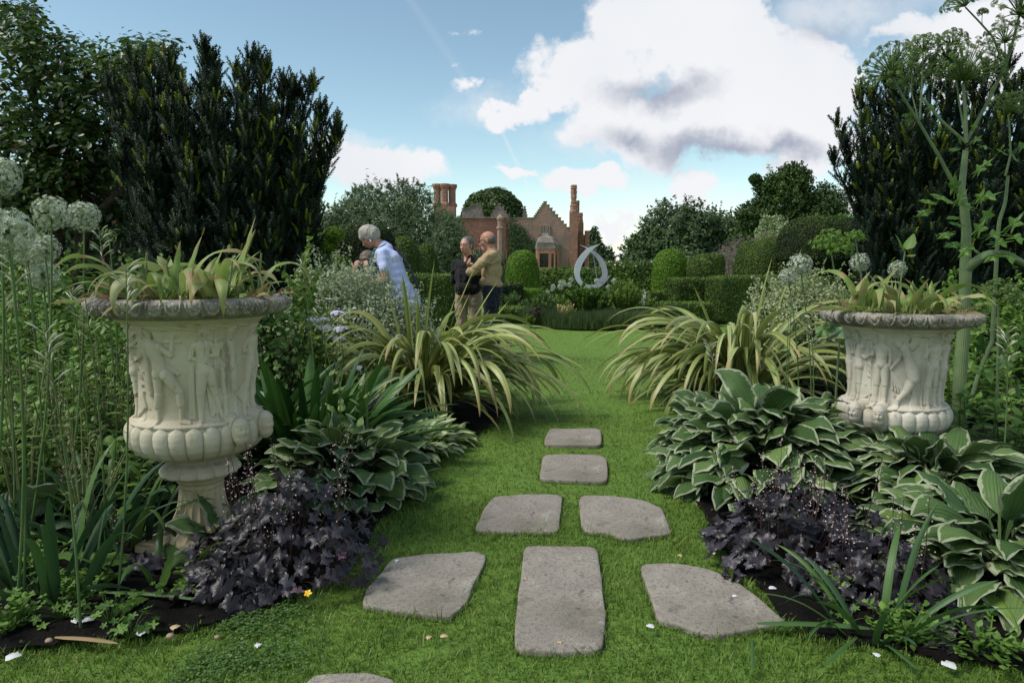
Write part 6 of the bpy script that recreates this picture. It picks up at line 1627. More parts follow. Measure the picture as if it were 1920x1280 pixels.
DAFF = leafmat('bluish_daffodil_leaf', [(0.02, 0.055, 0.022), (0.04, 0.095, 0.035), (0.07, 0.15, 0.035), (0.10, 0.17, 0.03)], .2, .4, .45, veins=.2)
b = gnd(1640, 1190); straps('sparse bluish strap leaves rising among the dark purple leaves on the right', tuple(b), 13, .42, .022, 15, el=(40, 88), bend=(20, 70), rad=.07, name='daffodil', mat=DAFF, group='spent daffodil clumps')
b = gnd(1600, 1160); straps('flopping strap leaves at the edge of the wedge-shaped stone', tuple(b), 7, .36, .018, 16, el=(15, 60), bend=(20, 90), rad=.06, name='daffodil', mat=DAFF, group='spent daffodil clumps')
b = gnd(95, 1120); straps('upright strap leaves at the left edge beside the dull hosta', tuple(b), 26, .52, .032, 17, el=(50, 88), bend=(10, 90), rad=.12, name='daffodil', mat=DAFF, group='spent daffodil clumps', kinkp=3)
b = gnd(215, 1020); straps('strap leaves bending over in front of the left urn foot', tuple(b), 34, .50, .030, 18, el=(35, 85), bend=(40, 120), rad=.14, name='daffodil', mat=DAFF, group='spent daffodil clumps', kinkp=3)
b = gnd(300, 1090); straps('few dark strap leaves lying low before the left plinth', tuple(b), 9, .40, .024, 19, el=(10, 70), bend=(20, 110), rad=.10, name='daffodil', mat=DAFF, group='spent daffodil clumps', kinkp=2)
b = gnd(130, 900); straps('thick tangle of strap leaves left of the urn stem', tuple(b), 70, .55, .030, 20, el=(35, 85), bend=(30, 120), rad=.22, name='daffodil', mat=STRAP, group='spent daffodil clumps', kinkp=2.5)

# ---- heucheras
def lobed_template(lobes=5, depth=.28, fine=17, ruff=.10, n=46):
    a = np.linspace(-PI * .92, PI * .92, n); r = 1 - depth * (.5 + .5 * np.cos(a * lobes + PI)) ** 1.0 + .07 * np.sin(a * fine); r *= (1 - .12 * np.abs(a) / PI)
    rings = [.0, .35, .7, 1.0]; V = []; uv = []
    for k in rings:
        z = .10 * k + ruff * k ** 2 * np.sin(a * lobes * 1.5 + 1) ; V.append(np.column_stack([np.sin(a) * r * k, np.cos(a) * r * k, z])); uv.append(np.column_stack([a / (2 * PI) + .5, np.full(n, k)]))
    return np.concatenate(V), grid_faces(4, n), np.concatenate(uv)
HV, HF, HU = None, None, None
def _hv():
    a = np.linspace(-PI * .93, PI * .93, 90); r = (1 - .40 * np.abs(np.sin(a * 2.5)) ** .9) * (1 - .16 * np.abs(np.sin(a * 8.5))) * (1 - .10 * np.abs(a) / PI); V, uv = [], []
    for k in (0, .4, .75, 1.0): V.append(np.column_stack([np.sin(a) * r * k, np.cos(a) * r * k, .08 * k + 0 * a])); uv.append(np.column_stack([a / (2 * PI) + .5, np.full(90, k)]))
    return np.concatenate(V), grid_faces(4, 90), np.concatenate(uv)
HV, HF, HU = _hv()
HV = HV * [1, 1, .6]; HV[:, 2] += .16 * np.sin(HV[:, 0] * 6 + 1) * np.hypot(HV[:, 0], HV[:, 1]) + .06 * np.sin(HV[:, 1] * 9) * np.hypot(HV[:, 0], HV[:, 1]) - .18 * (HV[:, 0] ** 2)
HEUC = leafmat('dark_purple_ruffled_leaf', [(0.008, 0.006, 0.008), (0.020, 0.015, 0.020), (0.042, 0.034, 0.044), (0.11, 0.098, 0.125), (0.11, 0.04, 0.07)], .06, .42, .4, pos=[0, .35, .75, .96, 1])
HSTEM = plainmat('dark_flower_stem', (.05, .025, .025), .6)
BELL = plainmat('tiny_pink_bell', (.62, .48, .46), .6, .15, 30)
def heuchera(label, base, rad, h, n, size, seed, stems, sc_h=.45, sq=.8):
    global rng
    keep = rng; rng = np.random.default_rng(seed)
    t = thing('heuchera', label, 'heuchera', base, 'dark purple heucheras at the lawn edge'); m = MB()
    az = rng.random(n) * 6.28; q = np.sqrt(rng.random(n)); k = 1 + .22 * vnoise(np.column_stack([np.cos(az), np.sin(az)]), 2.5, seed)
    P = np.column_stack([q * rad * k * np.cos(az), q * rad * sq * k * np.sin(az), h * (1 - .72 * q ** 2.0) * U(n, .45, 1.1)]); P[:, 2] *= 1 + .25 * vnoise(P[:, :2], 9, seed)
    nn = np.column_stack([np.cos(az) * q * .9, np.sin(az) * q * .9 - .25, np.full(n, .75)]) + .35 * rng.normal(size=(n, 3))
    # leaf blade points outwards
    M = frames(nn, np.zeros(n)); out = np.column_stack([np.cos(az), np.sin(az), 0 * az]); N = M[:, :, 2]; Y = out - N * (out * N).sum(1, keepdims=True); Y /= np.linalg.norm(Y, axis=1, keepdims=True); X = np.cross(Y, N); M = np.stack([X, Y, N], -1)
    scatter(m, HV, HF, HU, P, M, size * U(n, .55, 1.15), np.clip(.42 + .2 * vnoise(P, 5, 3) + .2 * rng.normal(size=n), 0, 1))
    m.build('leaves', HEUC, t)
    m = MB(); 
    for i in range(0, n, 2): tube(m, [P[i] * [.2, .2, 0], P[i] * [.6, .6, .55], P[i]], [.0022, .002, .0018], 4, cap=False)
    m.build('leaf_stalks', HSTEM, t)
    for k in range(stems):
        a = rng.random() * 6.28; r0 = rad * .7 * rng.random() ** .5; b0 = A_(r0 * math.cos(a), r0 * math.sin(a) * sq, h * .3); top = b0 * [1.15, 1.15, 1] + A_(.03 * rng.normal(), .03 * rng.normal(), sc_h * U(1, .75, 1.15)[0])
        m = MB(); tube(m, [b0, (b0 + top) / 2 + [.008, 0, 0], top], [.0020, .0018, .001], 5)
        f = m; j = 34; s = U(j, .45, 1.0); C = b0 + (top - b0) * s[:, None] + .022 * (1.15 - s[:, None]) * 1.6 * rng.normal(size=(j, 3))
        scatter(f, STV, STF, STU, C, frames(randdir(j), rng.random(j) * 6), .0036, .5, mat=1); f.build('flower_stem', [HSTEM, BELL], t)
    rng = keep; return t
b = gnd(545, 1080); heuchera('dark purple ruffled clump at the lawn edge right of the left urn foot', tuple(b), .36, .36, 300, .046, 3, 13, .42)
b = gnd(440, 1130); heuchera('low dark purple ruffled leaves spreading toward the bare soil', tuple(b), .17, .16, 60, .055, 4, 1, .30)
b = gnd(1500, 1060); heuchera('dark purple ruffled clump between the largest hosta and the wedge stone', tuple(b), .38, .32, 280, .047, 5, 16, .36)
b = gnd(1640, 1120); heuchera('dark purple ruffled clump among the bluish strap leaves', tuple(b), .27, .20, 190, .042, 6, 6, .32)
b = gnd(1800, 1215); heuchera('few dark purple leaves under the broad hosta on the right', tuple(b), .12, .12, 26, .05, 7, 0)
b = gnd(1372, 1092); heuchera('tiny reddish purple seedling touching the wedge-shaped stone', tuple(b), .045, .04, 9, .035, 8, 0)
b = gnd(255, 1075); heuchera('faint purple leaves in the shade before the left plinth', tuple(b), .10, .14, 14, .055, 9, 1, .3)

# ---- silvery variegated shrubs
SILV = leafmat('silver_variegated_leaf', [(0.13, 0.18, 0.09), (0.26, 0.32, 0.18), (0.40, 0.46, 0.30), (0.55, 0.60, 0.45)], .25, .6, .2)
def shrub(label, base, sub, n, size, mat, name='variegated_shrub', cat='shrub', seed=1, twig=60, tv=LEAF_V, shell=.35, lump=.28, up=.3, clump=.0, group=None, ls=3.5):
    t = thing(name, label, cat, base, group); m = MB(); tot = sum(b[3] * b[5] for b in sub); st = MB()
    for i, b_ in enumerate(sub):
        bush_mesh(m, b_[:3], b_[3:6], int(n * b_[3] * b_[5] / tot), size, tv, LEAF_F, LEAF_UV, up, shell, lump, ls, seed + i, rvar=.22, zmin=.02, clump=clump, base_rnd=.5)
        for k in range(10):
            d = randdir(1)[0]; d[2] = abs(d[2]); limb(st, (b_[0] * .3, b_[1] * .3, 0), np.array(b_[:3]) + d * np.array(b_[3:6]) * .9, .010, .002, .1, 6, 5)
    for k in range(twig):
        b_ = sub[rng.integers(len(sub))]; d = randdir(1)[0]; d[2] = abs(d[2]) + .3; d /= np.linalg.norm(d); p = np.array(b_[:3]) + d * np.array(b_[3:6]) * .92; L = .09 + .08 * rng.random(); q = p + (d + [0, 0, .6]) * L
        tt = rng.random(22)[:, None]; scatter(m, tv, LEAF_F, LEAF_UV, p + (q - p) * tt + .008 * rng.normal(size=(22, 3)), frames(randdir(22) + [0, 0, .5], rng.random(22) * 6), size * .9, np.clip(.65 + .15 * rng.normal(size=22), 0, 1))
    m.build('foliage', mat, t); st.build('stems', BARK, t); return t
b = (at(668, 700, 5.9).x, 5.9, 0)
shrub('dense silvery variegated shrub between the woman in blue and the left phormium', b, [(0, 0, .54, .64, .45, .56), (-.30, .05, .64, .36, .38, .52), (.38, -.05, .48, .38, .34, .48), (-.55, 0, .42, .30, .30, .40), (-.02, .0, .92, .38, .3, .27), (.15, -.2, .30, .55, .35, .35)], 60000, .025, SILV, seed=3, twig=110)
b = (at(1500, 700, 6.6).x, 6.6, 0)
shrub('pale variegated shrub behind the right phormium and urn', b, [(0, 0, .60, .50, .42, .52), (-.30, 0, .50, .30, .30, .42), (.35, 0, .50, .35, .36, .44), (.0, 0, .78, .30, .3, .20)], 34000, .030, leafmat('cream_variegated_leaf', [(0.12, 0.19, 0.06), (0.24, 0.31, 0.12), (0.42, 0.47, 0.26), (0.58, 0.60, 0.42)], .25, .55, .3), seed=4, twig=100)
LG2 = leafmat('light_round_leaf', [(0.05, 0.11, 0.025), (0.10, 0.19, 0.04), (0.17, 0.29, 0.07)], .35, .5)
b = (at(515, 700, 4.6).x, 4.6, 0)
shrub('light green shrub with small round leaves behind the rim of the left urn', b, [(0, 0, .50, .20, .2, .45), (-.12, 0, .85, .12, .12, .26), (.12, 0, .65, .15, .15, .35)], 1200, .042, LG2, name='round_leaved_shrub', seed=5, twig=10, tv=LEAF_V * [1.7, 1, 1], shell=.1)
b = (at(585, 700, 5.0).x, 5.0, 0)
shrub('bright leafy stems standing left of the silvery shrub', b, [(0, 0, .52, .16, .16, .45), (-.05, 0, .95, .08, .08, .22)], 1100, .05, LIGHTG, name='leafy_perennial', cat='plant', seed=6, twig=14, shell=.1)
b = (at(620, 640, 9.5).x, 9.5, 0)
t = thing('cloud_pruned_shrub', 'yellow-green shrub clipped into small round pads left of the dark block', 'topiary', b); m = MB(); st = MB()
for (dx, z, r) in ((-.10, 1.52, .15), (.09, 1.60, .15), (0, 1.42, .12), (-.22, 1.18, .14), (.18, 1.22, .14), (0, .9, .25), (-.1, .55, .35), (.15, .5, .3)):
    bush_mesh(m, (dx, 0, z), (r, r, r * .7), int(1400 * r / .15), .03, QV, QF, QUV, .4, .85, .08, 3, 5); limb(st, (0, 0, 0), (dx, 0, z), .02, .01, .1)
m.build('foliage', CLIPB, t); st.build('stems', BARK, t)
b = (at(630, 640, 8.3).x, 8.3, 0)
shrub('fresh green leafy perennials behind the silvery shrub', b, [(0, 0, .6, .35, .3, .6), (-.3, 0, .5, .3, .3, .5)], 5000, .055, LIGHTG, name='leafy_perennial', cat='plant', seed=7, twig=30, shell=.2)
b = (at(70, 640, 6.0).x, 6.0, 0)
shrub('mixed green shrubs filling the border below the broad-leaved tree', b, [(0, 0, .55, .9, .6, .7), (-1.4, 0, .6, .9, .6, .8), (.9, .2, .5, .5, .4, .65)], 15000, .06, MIDG, name='border_shrub', seed=8, twig=60, shell=.5)
b = (at(1800, 640, 6.2).x, 6.2, 0)
shrub('dark leafy undergrowth below the right-hand yew', b, [(0, 0, .45, .8, .5, .55), (.9, 0, .5, .7, .5, .6)], 9000, .055, MIDG, name='border_shrub', seed=9, twig=30, shell=.5)

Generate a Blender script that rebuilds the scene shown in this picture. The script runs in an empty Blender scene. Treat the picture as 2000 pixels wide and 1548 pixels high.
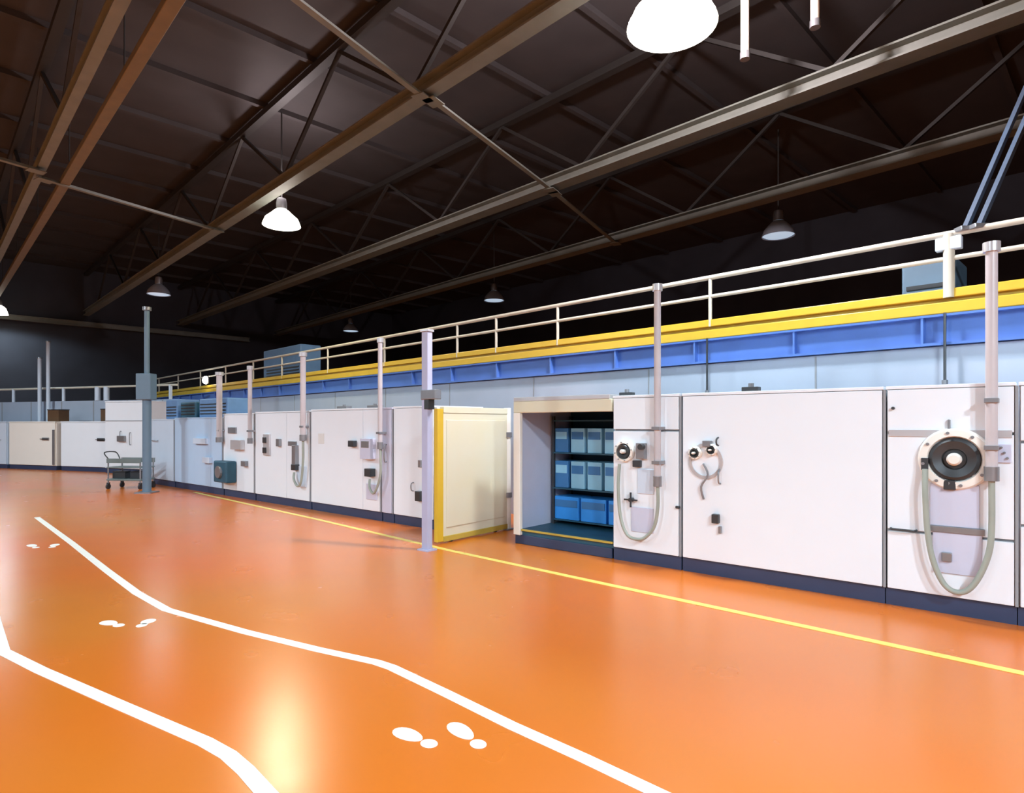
import bpy, bmesh, math, random
from mathutils import Vector, Matrix
random.seed(7)
C = bpy.context.scene.collection
PI = math.pi
# ---------------------------------------------------------------- camera
F = 1200.0; HZ = 828.0; CH = 1.7        # focal length in px of 2000, horizon row, camera height
cd = bpy.data.cameras.new('camera'); cam = bpy.data.objects.new('camera', cd); C.objects.link(cam)
cam.location = (0, 0, CH); cam.rotation_euler = (PI/2, 0, 0)
cd.sensor_fit = 'HORIZONTAL'; cd.sensor_width = 36; cd.lens = 36*F/2000; cd.shift_y = (HZ-774)/2000
cd.clip_end = 200
bpy.context.scene.camera = cam
# ---------------------------------------------------------------- world, exposure
w = bpy.data.worlds.new('world'); bpy.context.scene.world = w; w.use_nodes = True
w.node_tree.nodes['Background'].inputs[0].default_value = (.30, .38, .6, 1)
w.node_tree.nodes['Background'].inputs[1].default_value = .05
vs = bpy.context.scene.view_settings
vs.view_transform = 'Standard'; vs.look = 'None'; vs.gamma = 1; vs.use_curve_mapping = False
vs.exposure = 0.84
LAMP_W = 1000.0
LAMP_COL = (.74, .89, 1.0)

# ---------------------------------------------------------------- frames
def hall(a, n, z=0.0):                   # hall grid: a along the trusses, n across
    return Vector((-.7*a + .714*n, .714*a + .70*n, z))
HALL_ANG = math.atan2(.714, -.70)
P0 = Vector((4.28, 5.14, 0)); EX = Vector((.761, -.648, 0)).normalized(); EY = Vector((.648, .761, 0)).normalized()
ROW_ANG = math.atan2(EX.y, EX.x)
def row(t, d=0.0, z=0.0): return P0 + EX*t + EY*d + Vector((0, 0, z))
def unz(x, y, z):                        # point of height z seen at photo position x, y
    Y = F*(CH - z)/(y - HZ); return Vector(((x-1000)/F*Y, Y, z))
def t_at(x):
    u = (x-1000)/F; return -(P0.x - P0.y*u)/(.761 + .648*u)
def tz(x, y):                            # position on the cabinet front
    t = t_at(x); Y = row(t).y; return t, CH - (y-HZ)*Y/F

# ---------------------------------------------------------------- materials
M = {}
def mat(name, col, rough=.5, metal=0, var=.0, scale=4, bump=0, emit=None, es=0, coat=0, stretch=None, dirt=None, spec=None):
    m = bpy.data.materials.new(name); m.use_nodes = True
    nt = m.node_tree; b = nt.nodes['Principled BSDF']
    b.inputs['Roughness'].default_value = rough; b.inputs['Metallic'].default_value = metal
    if coat: b.inputs['Coat Weight'].default_value = coat; b.inputs['Coat Roughness'].default_value = .12
    if spec is not None: b.inputs['Specular IOR Level'].default_value = spec
    if emit:
        b.inputs['Emission Color'].default_value = (*emit, 1); b.inputs['Emission Strength'].default_value = es
    tc = nt.nodes.new('ShaderNodeTexCoord'); no = nt.nodes.new('ShaderNodeTexNoise')
    no.inputs['Scale'].default_value = scale; no.inputs['Detail'].default_value = 5
    if stretch:
        mp = nt.nodes.new('ShaderNodeMapping'); mp.inputs['Scale'].default_value = stretch
        nt.links.new(tc.outputs['Object'], mp.inputs[0]); nt.links.new(mp.outputs[0], no.inputs[0])
    else: nt.links.new(tc.outputs['Object'], no.inputs[0])
    mx = nt.nodes.new('ShaderNodeMix'); mx.data_type = 'RGBA'
    mx.inputs[6].default_value = (*[c*(1-var) for c in col], 1)
    mx.inputs[7].default_value = (*(dirt or [min(1, c*(1+var)) for c in col]), 1)
    nt.links.new(no.outputs[0], mx.inputs[0]); nt.links.new(mx.outputs[2], b.inputs['Base Color'])
    if bump:
        bp = nt.nodes.new('ShaderNodeBump'); bp.inputs['Strength'].default_value = bump; bp.inputs['Distance'].default_value = .01
        nt.links.new(no.outputs[0], bp.inputs['Height']); nt.links.new(bp.outputs[0], b.inputs['Normal'])
    M[name] = m; return m
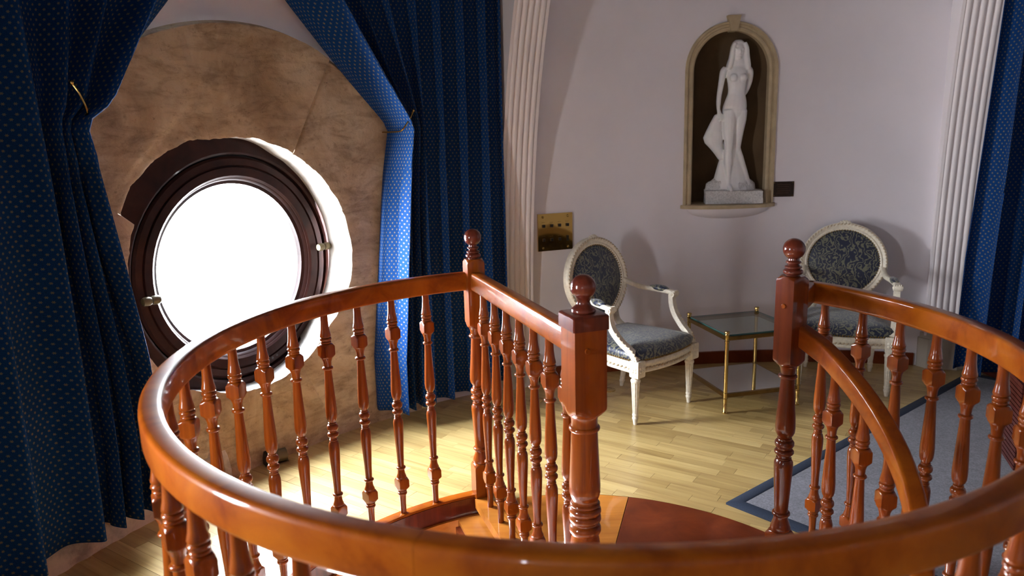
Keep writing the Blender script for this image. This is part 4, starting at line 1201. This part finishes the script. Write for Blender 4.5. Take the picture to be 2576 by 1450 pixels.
# ================================================================== DARK FURNITURE AT THE RIGHT EDGE
PL = empty('low_platform', (3.03, 4.68, .017), R(-84), 'low dark wooden platform edge beside the far right curtain', 'platform')
for i, (z0, z1, g) in enumerate(((0, .012, .0), (.012, .024, .004), (.024, .036, .0), (.036, .048, .004), (.048, .066, -.006))):
    mb = MB(); mb.rings([[Vector((x, y, z)) for x, y in ((.02 - g, -g), (.9, -g), (.9, .42), (.10 - g, .20), (-.01 - g, .06))] for z in (z0, z1)]); mb.build('moulding' if i < 4 else 'top_board', MAT['chest'], PL, 30)
CH = empty('ribbed_chest', (2.318, 3.215, .016), R(-20), 'dark ribbed wooden chest cut off by the right picture edge', 'chest')
mb = MB(); mb.box(0.004, .55, .004, .42, .0, .405); mb.build('body', MAT['chest'], CH, None)
sl = MB(); sl.box(0, .55, -.008, .004, 0, .017); sme = sl.mesh('slat', MAT['chest'], None)
for k in range(18): o = obj('slat', sme, CH); o.location = (0, 0, .004 + k*.0222)
sl = MB(); sl.box(-.008, .004, 0, .42, 0, .017); sme = sl.mesh('slat', MAT['chest'], None)
for k in range(18): o = obj('slat', sme, CH); o.location = (0, 0, .004 + k*.0222)
mb = MB(); mb.rings([[Vector((x, y, z)) for x, y in ((-.012, -.012), (.56, -.012), (.56, .43), (-.012, .43))] for z in (.405, .422, .425)]); mb.build('lid', MAT['chest'], CH, None)

# ================================================================== SMALL THINGS ON THE FLOOR
for x, y, lb in ((3.02, 4.86, 'brass floor socket beside the rib plinth on the right'), (.13, 4.375, 'brass floor socket beside the rib plinth near the curtain'), (.60, 4.53, 'brass floor socket under the left armchair')):
    r_ = empty('floor_socket', (x, y, 0), 0, lb, 'floor socket', 'brass floor sockets')
    mb = MB(); mb.lathe([(.0006, .043), (.004, .042), (.006, .036), (.005, .030), (.007, .022), (.0075, .012), (.006, .001)], 24); mb.build('plate', MAT['brass'], r_, 40)
    mb = MB(); mb.lathe([(.006, .010), (.009, .009), (.0095, .002)], 14); mb.build('cap', MAT['brass_dark'], r_, 40)
SP = empty('floor_spotlight', (-1.235, 3.565, 0), R(35), 'small black and brass spotlight on the floor against the stone', 'spotlight')
mb = MB()
rs = []
for x_, k in ((-.055, .7), (-.048, .95), (-.02, 1), (.0, 1)):
    rs.append([Vector((x_, y*k, .004 + max(z, 0)*k)) for y, z in ((-.036, 0), (.036, 0), (.036, .05), (.026, .068), (-.026, .068), (-.036, .05))])
mb.rings(rs); mb.build('housing', MAT['black'], SP, 30)
mb = MB(); rs = []
for x_, r_ in ((-.004, .030), (.05, .033), (.056, .034), (.058, .030)):
    rs.append([Vector((x_, r_*Cc(2*PI*k/20), .037 + r_*S(2*PI*k/20))) for k in range(20)])
mb.rings(rs); mb.build('barrel', MAT['hinge'], SP, 40)
mb = MB(); mb.box(-.02, .062, -.030, .030, 0, .006); mb.build('foot', MAT['hinge'], SP, None)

_Problem details_
Retype, in the same exact form, the lines of the material above from the line holding "Keep writing the" through the line holding "mb.build('lid', MAT['chest'], CH, None)".

_Solution to this problem_
Keep writing the Blender script for this image. This is part 4, starting at line 1201. This part finishes the script. Write for Blender 4.5. Take the picture to be 2576 by 1450 pixels.
# ================================================================== DARK FURNITURE AT THE RIGHT EDGE
PL = empty('low_platform', (3.03, 4.68, .017), R(-84), 'low dark wooden platform edge beside the far right curtain', 'platform')
for i, (z0, z1, g) in enumerate(((0, .012, .0), (.012, .024, .004), (.024, .036, .0), (.036, .048, .004), (.048, .066, -.006))):
    mb = MB(); mb.rings([[Vector((x, y, z)) for x, y in ((.02 - g, -g), (.9, -g), (.9, .42), (.10 - g, .20), (-.01 - g, .06))] for z in (z0, z1)]); mb.build('moulding' if i < 4 else 'top_board', MAT['chest'], PL, 30)
CH = empty('ribbed_chest', (2.318, 3.215, .016), R(-20), 'dark ribbed wooden chest cut off by the right picture edge', 'chest')
mb = MB(); mb.box(0.004, .55, .004, .42, .0, .405); mb.build('body', MAT['chest'], CH, None)
sl = MB(); sl.box(0, .55, -.008, .004, 0, .017); sme = sl.mesh('slat', MAT['chest'], None)
for k in range(18): o = obj('slat', sme, CH); o.location = (0, 0, .004 + k*.0222)
sl = MB(); sl.box(-.008, .004, 0, .42, 0, .017); sme = sl.mesh('slat', MAT['chest'], None)
for k in range(18): o = obj('slat', sme, CH); o.location = (0, 0, .004 + k*.0222)
mb = MB(); mb.rings([[Vector((x, y, z)) for x, y in ((-.012, -.012), (.56, -.012), (.56, .43), (-.012, .43))] for z in (.405, .422, .425)]); mb.build('lid', MAT['chest'], CH, None)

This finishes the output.